→ DATA BLOCK:

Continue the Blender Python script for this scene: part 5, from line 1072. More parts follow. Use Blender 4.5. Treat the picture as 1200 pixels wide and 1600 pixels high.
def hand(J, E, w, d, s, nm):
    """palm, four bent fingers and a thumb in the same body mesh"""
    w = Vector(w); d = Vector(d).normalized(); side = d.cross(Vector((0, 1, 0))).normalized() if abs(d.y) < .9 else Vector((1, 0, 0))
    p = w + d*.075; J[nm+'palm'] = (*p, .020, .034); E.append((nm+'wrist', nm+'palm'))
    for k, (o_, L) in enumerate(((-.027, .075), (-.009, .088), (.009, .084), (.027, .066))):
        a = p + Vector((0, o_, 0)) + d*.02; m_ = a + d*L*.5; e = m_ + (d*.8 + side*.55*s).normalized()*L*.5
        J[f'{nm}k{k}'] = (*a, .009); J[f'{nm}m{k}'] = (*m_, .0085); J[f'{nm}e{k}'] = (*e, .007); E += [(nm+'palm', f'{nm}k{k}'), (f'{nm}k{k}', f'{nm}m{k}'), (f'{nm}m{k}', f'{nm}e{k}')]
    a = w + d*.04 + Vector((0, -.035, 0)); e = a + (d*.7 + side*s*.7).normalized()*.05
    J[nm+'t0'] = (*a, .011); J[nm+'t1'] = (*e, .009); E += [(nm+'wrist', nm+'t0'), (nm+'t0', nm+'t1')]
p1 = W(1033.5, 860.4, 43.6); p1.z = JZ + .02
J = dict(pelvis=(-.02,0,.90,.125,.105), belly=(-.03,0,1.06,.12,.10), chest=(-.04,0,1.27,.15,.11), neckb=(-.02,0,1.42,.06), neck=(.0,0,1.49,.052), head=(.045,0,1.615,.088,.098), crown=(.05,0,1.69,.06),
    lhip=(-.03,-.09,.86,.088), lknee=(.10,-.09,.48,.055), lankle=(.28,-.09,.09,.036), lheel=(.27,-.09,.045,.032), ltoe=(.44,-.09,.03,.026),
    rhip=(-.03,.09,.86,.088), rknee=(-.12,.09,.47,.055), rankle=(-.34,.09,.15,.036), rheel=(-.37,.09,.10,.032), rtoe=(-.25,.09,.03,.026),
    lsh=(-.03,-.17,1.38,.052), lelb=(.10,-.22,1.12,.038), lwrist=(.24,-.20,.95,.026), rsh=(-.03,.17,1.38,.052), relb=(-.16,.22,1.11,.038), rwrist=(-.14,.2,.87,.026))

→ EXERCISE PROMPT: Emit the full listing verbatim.

→ EXERCISE ANSWER:
Continue the Blender Python script for this scene: part 5, from line 1072. More parts follow. Use Blender 4.5. Treat the picture as 1200 pixels wide and 1600 pixels high.
def hand(J, E, w, d, s, nm):
    """palm, four bent fingers and a thumb in the same body mesh"""
    w = Vector(w); d = Vector(d).normalized(); side = d.cross(Vector((0, 1, 0))).normalized() if abs(d.y) < .9 else Vector((1, 0, 0))
    p = w + d*.075; J[nm+'palm'] = (*p, .020, .034); E.append((nm+'wrist', nm+'palm'))
    for k, (o_, L) in enumerate(((-.027, .075), (-.009, .088), (.009, .084), (.027, .066))):
        a = p + Vector((0, o_, 0)) + d*.02; m_ = a + d*L*.5; e = m_ + (d*.8 + side*.55*s).normalized()*L*.5
        J[f'{nm}k{k}'] = (*a, .009); J[f'{nm}m{k}'] = (*m_, .0085); J[f'{nm}e{k}'] = (*e, .007); E += [(nm+'palm', f'{nm}k{k}'), (f'{nm}k{k}', f'{nm}m{k}'), (f'{nm}m{k}', f'{nm}e{k}')]
    a = w + d*.04 + Vector((0, -.035, 0)); e = a + (d*.7 + side*s*.7).normalized()*.05
    J[nm+'t0'] = (*a, .011); J[nm+'t1'] = (*e, .009); E += [(nm+'wrist', nm+'t0'), (nm+'t0', nm+'t1')]
p1 = W(1033.5, 860.4, 43.6); p1.z = JZ + .02
J = dict(pelvis=(-.02,0,.90,.125,.105), belly=(-.03,0,1.06,.12,.10), chest=(-.04,0,1.27,.15,.11), neckb=(-.02,0,1.42,.06), neck=(.0,0,1.49,.052), head=(.045,0,1.615,.088,.098), crown=(.05,0,1.69,.06),
    lhip=(-.03,-.09,.86,.088), lknee=(.10,-.09,.48,.055), lankle=(.28,-.09,.09,.036), lheel=(.27,-.09,.045,.032), ltoe=(.44,-.09,.03,.026),
    rhip=(-.03,.09,.86,.088), rknee=(-.12,.09,.47,.055), rankle=(-.34,.09,.15,.036), rheel=(-.37,.09,.10,.032), rtoe=(-.25,.09,.03,.026),
    lsh=(-.03,-.17,1.38,.052), lelb=(.10,-.22,1.12,.038), lwrist=(.24,-.20,.95,.026), rsh=(-.03,.17,1.38,.052), relb=(-.16,.22,1.11,.038), rwrist=(-.14,.2,.87,.026))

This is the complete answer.